The appeal of hiring an admin employee
Hiring often feels like the cleanest solution. One person. Your person. Properly part of the business. Available when you need them. Learning your way of doing things. Building knowledge over time. In the right situation, it can be brilliant. A good admin employee can become the backbone of the business. They can create order where you have been winging it, catch things before they become problems, protect your time, and make the business feel calmer and more professional.
But hiring is not just swapping money for hours. It is committing to being an employer. That means recruitment, onboarding, training, supervision, and the reality that people need managing, even the good ones. It means holiday cover and sickness cover. It means you might invest time in getting someone up to speed only for them to leave sooner than you hoped. None of that is a reason not to hire. It is just the part people conveniently skip when they say, just hire someone.
If you are already overloaded, adding management responsibilities can either create relief or become another pressure point, depending on how ready you are to lead someone day to day.
The appeal of outsourcing admin support to a VA
Outsourcing appeals for different reasons. It can feel like a smaller step, less commitment, and less risk. You get support without taking on the obligations of employment. You can start with a few hours a week, test what works, and scale up or down depending on what is going on in the business. You can move faster too, which matters when you are already behind and you do not have the luxury of a lengthy recruitment process.
There is also the experience factor. Many VAs have worked across lots of businesses and seen the same patterns again and again. Messy inboxes. Scattered information. Unclear
processes. Owners doing everything. A good VA often brings structure and suggestions, not just task completion. For some businesses, that outside perspective is the real value.
But outsourcing has its own realities, and it is better to name them upfront. A VA is not physically in your office. If you rely on constant last minute ‘can you just’ requests all day long, you might struggle unless you change how you work. Outsourcing works best when there is a rhythm. Clear priorities. Shared tools. A simple way to hand work over and track what is happening. If you are hoping you can throw random tasks over the fence with no context and it will magically sort itself out, it will feel disappointing. Not because VAs are not capable, but because admin is connected work. It needs understanding, decision making, and a sense of what matters most.
Cost is not just salary versus hourly rate
People ask which is cheaper and it is a fair question, but it is rarely as simple as comparing an hourly rate.
With an employee, you have salary plus employer costs, plus recruitment, plus equipment and software, plus the time you spend managing and supporting them. You are also paying for availability, even when workload dips.
With outsourcing, you tend to have a retainer or ad hoc hours. You pay for what you use, without the long-term obligations.
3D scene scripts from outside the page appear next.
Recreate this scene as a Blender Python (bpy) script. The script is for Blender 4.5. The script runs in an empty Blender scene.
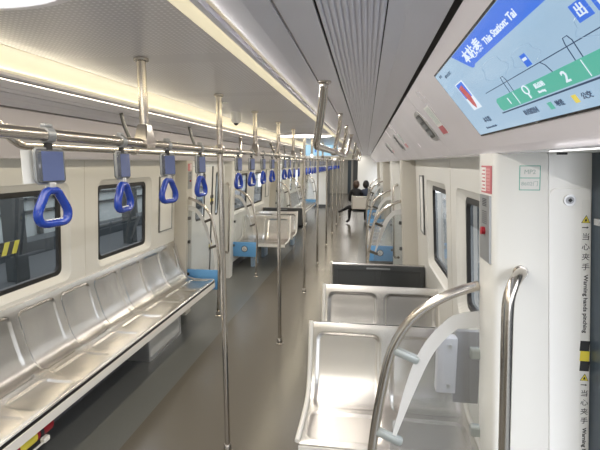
import bpy, bmesh, math, random
from mathutils import Vector, Matrix
PI = math.pi
random.seed(4)
SC = bpy.context.scene
COL = SC.collection

# ---------------------------------------------------------------- camera, world, light, exposure
F, VX, VY, H = 433.0, 366.0, 163.0, 1.80
yv = Vector((VX-300, -(VY-225), -F)).normalized()          # car axis in camera space
uv = Vector((0, -yv.z, yv.y)).normalized()                  # world up in camera space
xv = yv.cross(uv)
cam = bpy.data.cameras.new('camera'); camo = bpy.data.objects.new('camera', cam); COL.objects.link(camo)
M3 = Matrix((xv, yv, uv))                                   # world = M3 @ cam
camo.matrix_world = Matrix.Translation((0, 0, H)) @ M3.to_4x4()
cam.sensor_width = 36; cam.lens = F/600*36; cam.clip_start = .02; cam.clip_end = 200
SC.camera = camo
w = bpy.data.worlds.new('sky'); SC.world = w; w.use_nodes = True
w.node_tree.nodes['Background'].inputs[0].default_value = (.84, .86, .92, 1)
w.node_tree.nodes['Background'].inputs[1].default_value = 2.6
SC.view_settings.view_transform = 'Standard'; SC.view_settings.look = 'None'
SC.view_settings.gamma = 1; SC.view_settings.exposure = 1.1
def area(name, loc, rot, sx, sy, power, col):
    l = bpy.data.lights.new(name, 'AREA'); l.shape = 'RECTANGLE'; l.size = sx; l.size_y = sy
    l.energy = power; l.color = col
    o = bpy.data.objects.new(name, l); COL.objects.link(o); o.location = loc; o.rotation_euler = rot
    return o
C = -0.82                       # centre line of the car
WARM = (1.0, .93, .78)
P = 5.10                        # bay period
# led strips recessed in the two ceiling coves, one run per bay
for k in range(-1, 4):
    area('led_strip_light', (C+.505, 2.3+P*k-.6, 2.108), (0, math.radians(-12), 0), .014, 5.1, 14, (1, .95, .88))
    area('led_strip_light', (C-.499, 2.3+P*k-.6, 2.1085), (0, math.radians(12), 0), .018, 5.1, 9, (1, .88, .66))

for k in range(-1, 4):           # the same strips also wash the perforated panel from inside the coves
    area('cove_wash_light', (C+.468, 2.3+P*k-.6, 2.132), (0, math.radians(105), 0), .012, 5.1, 1.1, (1, .88, .62))
    area('cove_wash_light', (C-.468, 2.3+P*k-.6, 2.132), (0, math.radians(-105), 0), .012, 5.1, 1.1, (1, .88, .62))

# ---------------------------------------------------------------- materials
def mat(name, col, rough=.5, metal=0, emit=None, es=0, noise=0, nscale=40, bump=0, bscale=200, stretch=None, coat=0, spec=.5):
    m = bpy.data.materials.new(name); m.use_nodes = True
    nt = m.node_tree; b = nt.nodes['Principled BSDF']
    b.inputs['Base Color'].default_value = (*col, 1); b.inputs['Roughness'].default_value = rough
    b.inputs['Metallic'].default_value = metal; b.inputs['Coat Weight'].default_value = coat
    b.inputs['Specular IOR Level'].default_value = spec
    if emit: b.inputs['Emission Color'].default_value = (*emit, 1); b.inputs['Emission Strength'].default_value = es
    if noise or bump:
        tc = nt.nodes.new('ShaderNodeTexCoord'); mp = nt.nodes.new('ShaderNodeMapping')
        nt.links.new(tc.outputs['Object'], mp.inputs[0])
        if stretch: mp.inputs['Scale'].default_value = stretch
    if noise:
        n = nt.nodes.new('ShaderNodeTexNoise'); n.inputs['Scale'].default_value = nscale; n.inputs['Detail'].default_value = 4
        nt.links.new(mp.outputs[0], n.inputs['Vector'])
        r = nt.nodes.new('ShaderNodeMapRange'); r.inputs[3].default_value = 1-noise; r.inputs[4].default_value = 1+noise
        nt.links.new(n.outputs[0], r.inputs[0])
        mx = nt.nodes.new('ShaderNodeVectorMath'); mx.operation = 'SCALE'; mx.inputs[0].default_value = col
        nt.links.new(r.outputs[0], mx.inputs['Scale']); nt.links.new(mx.outputs[0], b.inputs['Base Color'])
        r2 = nt.nodes.new('ShaderNodeMapRange'); r2.inputs[3].default_value = max(0, rough-.06); r2.inputs[4].default_value = rough+.06
        nt.links.new(n.outputs[0], r2.inputs[0]); nt.links.new(r2.outputs[0], b.inputs['Roughness'])
    if bump:
        n = nt.nodes.new('ShaderNodeTexNoise'); n.inputs['Scale'].default_value = bscale
        nt.links.new(mp.outputs[0], n.inputs['Vector'])
        bp = nt.nodes.new('ShaderNodeBump'); bp.inputs['Strength'].default_value = bump; bp.inputs['Distance'].default_value = .002
        nt.links.new(n.outputs[0], bp.inputs['Height']); nt.links.new(bp.outputs[0], b.inputs['Normal'])
    return m
WHITE = mat('white_panel', (.75, .745, .71), .32, noise=.02, nscale=3)
WHITE2 = mat('white_gloss', (.88, .88, .86), .25)
BEIGE = mat('pillar_beige', (.55, .525, .47), .4, noise=.02, nscale=4)
CEILM = mat('ceiling_silver', (.80, .79, .86), .36, .10, noise=.03, nscale=2)
SLOPE = mat('slope_panel', (.78, .75, .80), .25, .15, noise=.02, nscale=3)
STEEL = mat('brushed_steel', (.57, .53, .48), .22, 1)
SEATM = mat('pressed_steel', (.70, .68, .655), .26, 1)
DARKG = mat('dark_grey_shell', (.075, .078, .08), .42)
BLACK = mat('black_rubber', (.012, .012, .013), .5)
SLATE = mat('slate_door', (.045, .065, .085), .35)
TRIMW = mat('seat_trim', (.78, .76, .72), .4)
ALU = mat('aluminium', (.62, .62, .62), .38, .8)
ALUW = mat('clip_metal', (.40, .43, .42), .4, .5)
BLUE = mat('strap_blue', (.006, .040, .31), .18, coat=.5)
PBLUE = mat('panel_blue', (.14, .38, .72), .4)
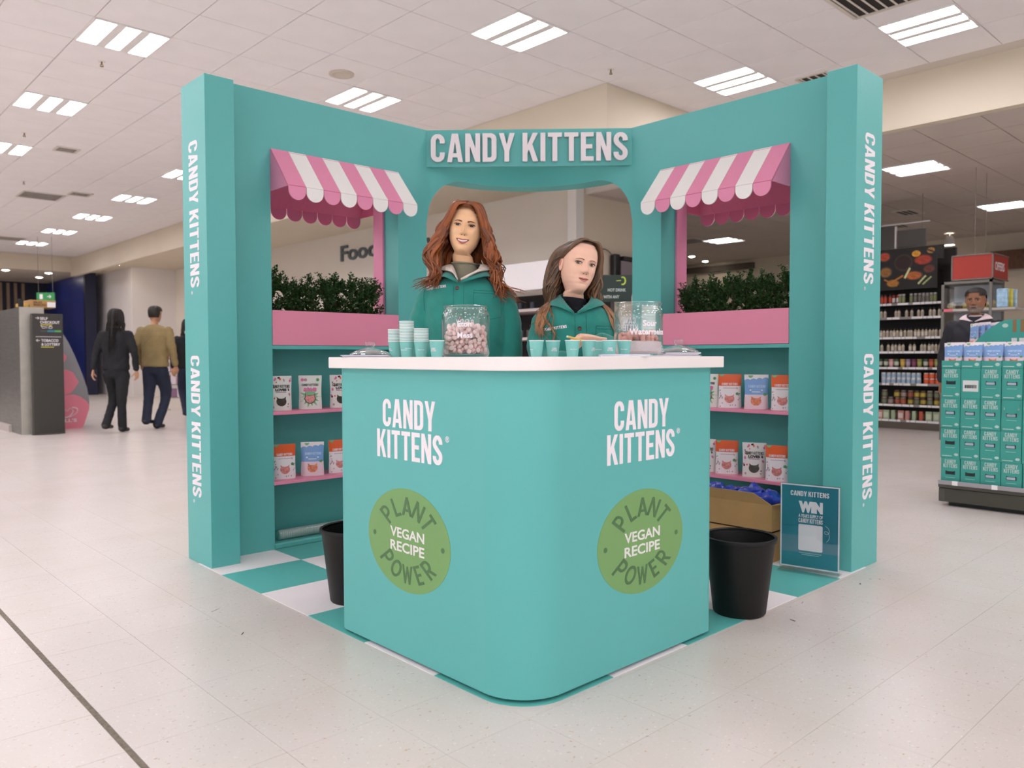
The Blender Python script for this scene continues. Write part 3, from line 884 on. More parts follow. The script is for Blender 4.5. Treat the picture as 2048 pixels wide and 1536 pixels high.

The hourly rate may look higher, but you are not paying the same overheads, and you are often paying for experience and autonomy as well as time.
The biggest trap is assuming the cheapest option on paper is the cheapest in reality. Hiring too early can leave you paying for downtime and feeling resentful, which is a horrible dynamic in a small team. Outsourcing too late can mean you are so overwhelmed that you cannot onboard properly, you drip feed tasks in a panic, and then you decide it is not working when actually you have not created the conditions for it to work.
Control and why it matters more than people admit
Hiring can feel safer because the person is there and you can see what is happening. Outsourcing can feel like you are handing over the engine room of your business to someone outside it.
But control is not really about physical presence. It is about visibility and process.
You can feel completely out of control with an employee if everything lives in their head and you rely on verbal handovers.
You can feel very in control with a VA if there is a shared task list, clear priorities, a weekly check in, and a system for tracking what has been done and what is pending.
If you know you need to see everything, you can set things up that way. If you know you want admin off your plate entirely, you need someone confident enough to take ownership rather than waiting for constant instruction.
When hiring is usually the better choice
Hiring tends to work best when the workload is stable and substantial, ideally close to a consistent part time or full-time requirement. It is a strong move when you need someone physically present, or when you want someone embedded day to day, building long term knowledge and taking ownership in a way that is harder to replicate externally.
It also suits owners who are ready to lead someone, set expectations, and invest in training because they are thinking beyond this month.
When outsourcing is usually the better choice
Outsourcing is often the right step when workload fluctuates, when you need flexibility, or when you are not ready to take on the responsibility of being an employer. It suits businesses that need help quickly and want to start with a defined set of tasks, then expand once trust and rhythm are in place.
It also suits owners who know they need structure and support, but do not yet have the clarity to write a perfect job description and commit to a hire.
When neither option fixes the real issue yet
Sometimes the problem is not a lack of hands. It is that your systems are chaotic. If the work is leaking everywhere, adding a person can feel like throwing them into the same mess you are already drowning in.
In that situation, what you might need first is a short reset, not a dramatic overhaul. Just enough structure so support can stick. A tidier inbox. A clear place for tasks. A basic weekly admin rhythm. A simple process for enquiries and follow ups. Once that is in place, both hiring and outsourcing work better, and your choice becomes calmer.
A final thought that might save you a headache
The most expensive decision is usually waiting until you are in such a state of overwhelm that you choose in panic. Both routes need onboarding. Even the best admin support in the world cannot read your mind. Making the decision a little earlier than you think you need to can be the difference between support that genuinely changes your week, and support that feels like another thing to manage.
If you are still stuck, ask yourself one simple question. Do I need consistency or flexibility. If you need someone there every day and the work is predictable, hiring will make you feel safer and more supported. If you need breathing room, fast relief, and the ability to scale up and down without commitment, outsourcing is often the sensible first step. And if you suspect you will eventually need an employee, outsourcing can still be a smart bridge, because it can stabilise the business and help you define what the hired role should actually be, based on real work, not guesswork.